I’m wondering if there’s a certain optimum length (ohh) for a blog, like is it so many times the girth (hmm) of a tweet, or times by pie(31.4?)the length of the average Facebook post, minus the swearing?
Actually while I’m on one, what is the Facebook swearing thing all about?
I like a swear as much as anyone, in fact I think I may well have invented a few terms of my own, (the fucktard, for instance.) (Dogfelcher, another classic,) although one of my newest favourites is mother-toucher; subtle; obvious what it’s a substitute for thereby retaining the bite of the original American without the commonness or the yuckiness of English accents.
Now I’m not claiming I’m the best swearer, that would probably go to someone with a more gritty accent than me but regardless.
I’m losing my way.
The Facebook swear; why?
Okay, I am getting old but I’m not a completely useless old C-word yet and yes it is okay to use that word so long as you NEVER use it in connotation with the lady-parts it allegedly alludes to.
( I checked recently with a friends daughter, she’s a mere 21!)
I NEVER use it to describe the lady-flower…NEVER!

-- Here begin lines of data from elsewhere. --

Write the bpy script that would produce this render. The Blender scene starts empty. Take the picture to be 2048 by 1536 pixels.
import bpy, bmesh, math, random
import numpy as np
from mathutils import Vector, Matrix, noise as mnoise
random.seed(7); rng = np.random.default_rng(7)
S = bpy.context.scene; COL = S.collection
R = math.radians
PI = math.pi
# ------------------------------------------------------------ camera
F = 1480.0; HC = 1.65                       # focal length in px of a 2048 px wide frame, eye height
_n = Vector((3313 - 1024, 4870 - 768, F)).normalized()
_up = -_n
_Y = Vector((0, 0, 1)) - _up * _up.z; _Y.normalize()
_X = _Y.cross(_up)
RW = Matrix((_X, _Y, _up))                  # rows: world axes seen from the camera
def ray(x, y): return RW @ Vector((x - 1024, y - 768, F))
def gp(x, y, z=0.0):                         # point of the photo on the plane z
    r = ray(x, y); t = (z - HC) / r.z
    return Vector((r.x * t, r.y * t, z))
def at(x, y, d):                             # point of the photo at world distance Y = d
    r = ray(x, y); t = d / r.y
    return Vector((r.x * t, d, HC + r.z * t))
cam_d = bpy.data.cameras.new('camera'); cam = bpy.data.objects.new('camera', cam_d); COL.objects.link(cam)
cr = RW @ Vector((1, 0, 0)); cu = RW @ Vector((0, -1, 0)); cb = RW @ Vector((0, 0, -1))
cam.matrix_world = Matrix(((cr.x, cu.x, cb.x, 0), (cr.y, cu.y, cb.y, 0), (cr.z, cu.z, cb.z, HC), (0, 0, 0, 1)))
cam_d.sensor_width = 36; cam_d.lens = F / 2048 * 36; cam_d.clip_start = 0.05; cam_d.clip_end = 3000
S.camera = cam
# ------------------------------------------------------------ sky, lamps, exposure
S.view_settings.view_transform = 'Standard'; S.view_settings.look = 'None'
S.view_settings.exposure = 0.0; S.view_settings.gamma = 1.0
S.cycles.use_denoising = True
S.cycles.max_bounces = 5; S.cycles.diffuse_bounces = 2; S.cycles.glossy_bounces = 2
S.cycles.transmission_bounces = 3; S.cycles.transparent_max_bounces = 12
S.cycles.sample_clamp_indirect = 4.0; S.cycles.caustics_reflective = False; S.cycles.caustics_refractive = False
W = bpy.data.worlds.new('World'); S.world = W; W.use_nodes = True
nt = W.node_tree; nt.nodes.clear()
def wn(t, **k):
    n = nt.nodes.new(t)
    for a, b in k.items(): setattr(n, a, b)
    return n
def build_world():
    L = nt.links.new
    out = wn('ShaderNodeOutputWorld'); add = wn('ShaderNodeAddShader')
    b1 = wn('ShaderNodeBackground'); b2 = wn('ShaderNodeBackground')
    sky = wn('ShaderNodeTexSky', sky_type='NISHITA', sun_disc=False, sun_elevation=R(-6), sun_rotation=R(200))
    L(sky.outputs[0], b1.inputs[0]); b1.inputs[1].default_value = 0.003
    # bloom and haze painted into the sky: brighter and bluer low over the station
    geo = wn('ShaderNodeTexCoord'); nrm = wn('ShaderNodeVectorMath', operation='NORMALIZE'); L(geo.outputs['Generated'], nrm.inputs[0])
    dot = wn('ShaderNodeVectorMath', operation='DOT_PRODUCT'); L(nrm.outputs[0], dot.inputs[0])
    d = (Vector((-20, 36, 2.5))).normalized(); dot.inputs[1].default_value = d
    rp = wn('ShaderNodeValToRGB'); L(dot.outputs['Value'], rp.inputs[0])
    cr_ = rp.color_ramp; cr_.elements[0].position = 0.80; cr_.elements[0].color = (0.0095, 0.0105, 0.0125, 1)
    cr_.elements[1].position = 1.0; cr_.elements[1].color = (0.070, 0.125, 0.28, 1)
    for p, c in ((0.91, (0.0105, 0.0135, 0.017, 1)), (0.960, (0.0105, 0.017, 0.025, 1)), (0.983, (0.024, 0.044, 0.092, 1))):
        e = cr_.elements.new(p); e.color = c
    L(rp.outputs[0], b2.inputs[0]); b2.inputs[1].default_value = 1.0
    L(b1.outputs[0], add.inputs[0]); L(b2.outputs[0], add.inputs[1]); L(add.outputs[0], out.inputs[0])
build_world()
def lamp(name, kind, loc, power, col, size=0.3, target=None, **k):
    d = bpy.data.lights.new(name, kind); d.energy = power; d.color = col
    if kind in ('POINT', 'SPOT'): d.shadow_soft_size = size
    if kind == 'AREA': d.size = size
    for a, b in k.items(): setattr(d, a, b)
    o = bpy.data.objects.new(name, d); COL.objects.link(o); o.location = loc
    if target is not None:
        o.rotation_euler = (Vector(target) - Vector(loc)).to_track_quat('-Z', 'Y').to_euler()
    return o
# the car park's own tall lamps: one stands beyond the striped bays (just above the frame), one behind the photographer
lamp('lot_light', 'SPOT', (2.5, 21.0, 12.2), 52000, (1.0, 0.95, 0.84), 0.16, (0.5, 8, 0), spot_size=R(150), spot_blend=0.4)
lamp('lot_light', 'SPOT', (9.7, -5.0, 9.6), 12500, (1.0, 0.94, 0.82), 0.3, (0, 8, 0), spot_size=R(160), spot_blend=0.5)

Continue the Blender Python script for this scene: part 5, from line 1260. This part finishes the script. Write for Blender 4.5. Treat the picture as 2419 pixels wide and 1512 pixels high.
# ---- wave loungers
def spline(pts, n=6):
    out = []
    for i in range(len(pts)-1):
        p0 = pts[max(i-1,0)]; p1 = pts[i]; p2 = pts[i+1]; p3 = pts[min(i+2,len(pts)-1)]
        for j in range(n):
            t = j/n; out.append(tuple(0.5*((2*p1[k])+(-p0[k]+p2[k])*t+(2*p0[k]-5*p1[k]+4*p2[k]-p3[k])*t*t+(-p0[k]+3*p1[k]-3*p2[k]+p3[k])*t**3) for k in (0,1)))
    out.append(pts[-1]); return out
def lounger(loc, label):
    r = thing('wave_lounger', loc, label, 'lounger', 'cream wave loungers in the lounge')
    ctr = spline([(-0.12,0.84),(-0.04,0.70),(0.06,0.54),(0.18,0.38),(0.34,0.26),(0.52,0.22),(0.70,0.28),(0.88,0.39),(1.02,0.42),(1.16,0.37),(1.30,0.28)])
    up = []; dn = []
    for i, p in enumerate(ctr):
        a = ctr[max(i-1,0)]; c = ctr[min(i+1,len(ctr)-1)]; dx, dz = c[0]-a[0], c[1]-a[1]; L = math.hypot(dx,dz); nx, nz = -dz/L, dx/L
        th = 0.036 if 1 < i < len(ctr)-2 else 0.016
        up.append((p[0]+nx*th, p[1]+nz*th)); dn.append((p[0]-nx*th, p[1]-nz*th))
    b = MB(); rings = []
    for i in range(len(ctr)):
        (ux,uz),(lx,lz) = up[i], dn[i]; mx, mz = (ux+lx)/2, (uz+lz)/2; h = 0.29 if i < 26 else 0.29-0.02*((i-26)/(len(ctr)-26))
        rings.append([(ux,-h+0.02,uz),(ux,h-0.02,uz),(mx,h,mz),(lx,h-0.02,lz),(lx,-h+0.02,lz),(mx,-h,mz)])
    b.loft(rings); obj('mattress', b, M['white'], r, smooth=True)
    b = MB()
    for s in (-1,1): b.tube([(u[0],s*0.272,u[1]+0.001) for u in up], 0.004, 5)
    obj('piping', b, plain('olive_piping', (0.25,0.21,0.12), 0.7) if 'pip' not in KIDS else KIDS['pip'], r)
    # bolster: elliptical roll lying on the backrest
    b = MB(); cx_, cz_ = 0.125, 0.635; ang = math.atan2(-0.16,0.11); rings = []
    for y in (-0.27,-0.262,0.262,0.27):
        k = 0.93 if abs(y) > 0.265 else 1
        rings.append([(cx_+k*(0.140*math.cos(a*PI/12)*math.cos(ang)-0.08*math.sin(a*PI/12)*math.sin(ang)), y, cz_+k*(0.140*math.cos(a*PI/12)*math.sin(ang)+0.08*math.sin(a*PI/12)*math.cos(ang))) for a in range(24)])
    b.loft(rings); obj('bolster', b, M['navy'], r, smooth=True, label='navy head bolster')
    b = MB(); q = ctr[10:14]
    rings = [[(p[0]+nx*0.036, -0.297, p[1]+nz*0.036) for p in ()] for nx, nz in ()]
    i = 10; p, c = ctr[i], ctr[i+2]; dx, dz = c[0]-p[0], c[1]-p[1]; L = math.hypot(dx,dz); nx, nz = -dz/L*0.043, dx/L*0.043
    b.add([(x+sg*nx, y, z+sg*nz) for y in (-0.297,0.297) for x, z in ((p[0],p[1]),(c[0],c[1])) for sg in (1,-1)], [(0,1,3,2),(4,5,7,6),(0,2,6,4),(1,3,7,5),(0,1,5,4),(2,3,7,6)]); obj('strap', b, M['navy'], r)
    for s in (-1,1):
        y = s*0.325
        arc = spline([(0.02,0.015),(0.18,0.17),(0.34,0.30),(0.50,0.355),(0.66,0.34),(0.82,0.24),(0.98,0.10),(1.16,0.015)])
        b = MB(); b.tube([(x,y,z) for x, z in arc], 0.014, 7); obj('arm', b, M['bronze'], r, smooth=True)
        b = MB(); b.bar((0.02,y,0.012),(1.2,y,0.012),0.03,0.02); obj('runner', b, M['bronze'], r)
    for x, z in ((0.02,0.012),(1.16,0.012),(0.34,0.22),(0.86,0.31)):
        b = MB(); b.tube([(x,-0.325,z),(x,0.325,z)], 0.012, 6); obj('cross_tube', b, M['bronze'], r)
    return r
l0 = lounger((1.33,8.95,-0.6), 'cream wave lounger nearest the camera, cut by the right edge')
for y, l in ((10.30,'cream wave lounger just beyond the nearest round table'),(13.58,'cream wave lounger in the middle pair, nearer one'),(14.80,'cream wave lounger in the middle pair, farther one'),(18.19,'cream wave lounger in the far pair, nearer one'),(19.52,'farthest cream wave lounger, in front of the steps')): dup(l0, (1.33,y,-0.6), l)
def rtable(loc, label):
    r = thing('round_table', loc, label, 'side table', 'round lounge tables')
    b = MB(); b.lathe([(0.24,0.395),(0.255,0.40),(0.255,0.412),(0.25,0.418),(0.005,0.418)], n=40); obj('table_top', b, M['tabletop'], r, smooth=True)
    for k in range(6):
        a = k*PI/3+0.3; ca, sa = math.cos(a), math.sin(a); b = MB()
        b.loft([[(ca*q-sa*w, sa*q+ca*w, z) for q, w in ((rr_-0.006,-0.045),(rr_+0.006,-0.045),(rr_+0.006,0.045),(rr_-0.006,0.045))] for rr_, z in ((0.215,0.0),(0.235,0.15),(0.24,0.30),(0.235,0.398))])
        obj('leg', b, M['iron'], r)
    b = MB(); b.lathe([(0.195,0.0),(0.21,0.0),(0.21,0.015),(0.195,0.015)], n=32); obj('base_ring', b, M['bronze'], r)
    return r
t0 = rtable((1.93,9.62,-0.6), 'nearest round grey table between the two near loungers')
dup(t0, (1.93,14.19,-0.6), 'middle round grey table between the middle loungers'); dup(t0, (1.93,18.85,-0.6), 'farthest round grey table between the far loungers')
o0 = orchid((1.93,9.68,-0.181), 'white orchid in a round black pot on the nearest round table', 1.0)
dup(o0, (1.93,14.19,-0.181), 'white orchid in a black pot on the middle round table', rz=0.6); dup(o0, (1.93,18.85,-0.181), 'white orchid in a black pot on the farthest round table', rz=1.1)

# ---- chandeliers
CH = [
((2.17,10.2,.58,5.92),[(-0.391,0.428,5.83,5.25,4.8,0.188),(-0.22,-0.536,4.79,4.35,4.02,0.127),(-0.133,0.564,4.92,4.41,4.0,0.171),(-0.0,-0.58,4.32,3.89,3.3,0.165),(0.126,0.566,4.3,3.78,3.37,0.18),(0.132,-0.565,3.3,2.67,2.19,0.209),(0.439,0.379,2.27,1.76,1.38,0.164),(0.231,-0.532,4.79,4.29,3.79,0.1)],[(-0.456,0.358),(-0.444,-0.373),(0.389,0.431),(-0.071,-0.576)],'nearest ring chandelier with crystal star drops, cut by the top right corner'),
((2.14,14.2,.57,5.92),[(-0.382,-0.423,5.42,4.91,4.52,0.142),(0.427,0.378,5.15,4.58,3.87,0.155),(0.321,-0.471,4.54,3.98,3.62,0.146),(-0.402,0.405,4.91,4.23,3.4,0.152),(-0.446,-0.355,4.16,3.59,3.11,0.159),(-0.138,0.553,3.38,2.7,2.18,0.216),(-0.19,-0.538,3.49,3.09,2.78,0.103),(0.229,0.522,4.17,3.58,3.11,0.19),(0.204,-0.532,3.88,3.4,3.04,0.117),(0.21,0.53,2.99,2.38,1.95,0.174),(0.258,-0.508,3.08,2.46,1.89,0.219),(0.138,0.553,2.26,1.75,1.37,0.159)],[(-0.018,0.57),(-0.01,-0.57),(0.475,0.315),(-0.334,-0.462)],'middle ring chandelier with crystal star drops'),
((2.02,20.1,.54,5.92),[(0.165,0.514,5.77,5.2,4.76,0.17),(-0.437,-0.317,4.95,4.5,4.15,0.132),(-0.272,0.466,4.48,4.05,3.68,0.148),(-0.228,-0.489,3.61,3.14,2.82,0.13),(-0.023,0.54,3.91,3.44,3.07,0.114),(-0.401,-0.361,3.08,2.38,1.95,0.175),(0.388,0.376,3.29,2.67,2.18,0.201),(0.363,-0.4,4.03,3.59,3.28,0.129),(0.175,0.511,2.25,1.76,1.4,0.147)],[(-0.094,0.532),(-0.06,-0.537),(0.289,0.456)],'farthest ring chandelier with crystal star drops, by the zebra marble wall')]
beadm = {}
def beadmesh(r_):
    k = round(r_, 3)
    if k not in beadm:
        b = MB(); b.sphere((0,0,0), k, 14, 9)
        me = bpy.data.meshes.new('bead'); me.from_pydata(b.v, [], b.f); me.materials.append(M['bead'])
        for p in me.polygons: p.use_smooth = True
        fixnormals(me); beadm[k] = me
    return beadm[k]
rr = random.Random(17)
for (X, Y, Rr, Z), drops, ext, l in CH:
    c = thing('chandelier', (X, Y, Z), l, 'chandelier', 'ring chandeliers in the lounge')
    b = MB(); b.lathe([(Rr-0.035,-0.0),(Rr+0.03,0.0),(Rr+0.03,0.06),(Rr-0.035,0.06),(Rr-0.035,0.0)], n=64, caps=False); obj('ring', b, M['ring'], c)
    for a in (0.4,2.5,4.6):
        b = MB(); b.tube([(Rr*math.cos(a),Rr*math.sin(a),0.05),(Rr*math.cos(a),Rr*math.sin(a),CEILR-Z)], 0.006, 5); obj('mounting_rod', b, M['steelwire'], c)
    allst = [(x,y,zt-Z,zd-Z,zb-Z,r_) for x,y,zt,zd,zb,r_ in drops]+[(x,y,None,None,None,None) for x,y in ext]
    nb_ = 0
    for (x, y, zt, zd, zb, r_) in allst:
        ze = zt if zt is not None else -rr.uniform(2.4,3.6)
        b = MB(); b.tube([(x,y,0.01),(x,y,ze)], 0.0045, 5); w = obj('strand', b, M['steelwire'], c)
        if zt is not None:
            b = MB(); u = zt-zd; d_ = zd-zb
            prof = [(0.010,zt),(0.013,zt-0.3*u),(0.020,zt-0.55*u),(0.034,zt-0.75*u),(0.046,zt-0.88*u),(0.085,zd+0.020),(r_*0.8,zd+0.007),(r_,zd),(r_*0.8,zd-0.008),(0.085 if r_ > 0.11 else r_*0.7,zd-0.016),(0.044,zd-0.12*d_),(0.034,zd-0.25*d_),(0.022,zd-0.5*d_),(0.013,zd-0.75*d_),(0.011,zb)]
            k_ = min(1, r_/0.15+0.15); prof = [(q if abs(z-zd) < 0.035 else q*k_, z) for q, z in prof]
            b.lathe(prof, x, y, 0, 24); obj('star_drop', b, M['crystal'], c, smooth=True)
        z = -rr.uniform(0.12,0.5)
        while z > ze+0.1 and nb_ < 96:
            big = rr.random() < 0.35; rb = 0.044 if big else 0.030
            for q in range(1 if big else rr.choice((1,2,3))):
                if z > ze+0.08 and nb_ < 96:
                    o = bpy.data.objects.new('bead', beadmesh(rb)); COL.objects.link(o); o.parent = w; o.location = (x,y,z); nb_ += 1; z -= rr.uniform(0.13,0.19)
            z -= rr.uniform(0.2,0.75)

Anyway, I don’t get it. F-words; yep, like them, like them quite a lot but not really in the written context. Dropped into conversation at the correct moment, yup, but again, very few can achieve the correct level of gravity required for the F-word to achieve full effect these days. In fact, I’m coming to the conclusion that our swear words are best dropped amongst the sort of random mashing of vowels and tenses that fall from attractive Eastern European ladies mouths. I often find the French/Spanish version of the F-word works well for me too, or: my favourite, the posh, English convent-educated lady. Obviously that is all tied up (mi lady!) in some weird boyhood trauma of mine but you get the idea?
Anyway, have I gone over the blog quota yet? I do feel as though I’m coming to the end of this one although I believe that’s probably more to do with the size of the page allocated rather than the fact that I could actually waffle on for ages regardless of actual factual interest.
Perhaps, like the novel, there is a natural order to these things, an accepted norm which I’ve yet to adhere to? I’m thinking that the sort of size Caitlin Moran uses in her Times pieces might be appropriate or is that merely, again, because of size stipulations (vicar!) rather than actual literary restrictions? I wish I knew then I might have ended this drivel before it had become quite so tedious.
Perhaps it’s time to have a small debate on the subject, set a few ground rules, parameters, that sort of stuff. It’s always nice to have a little chat with like-minds eh?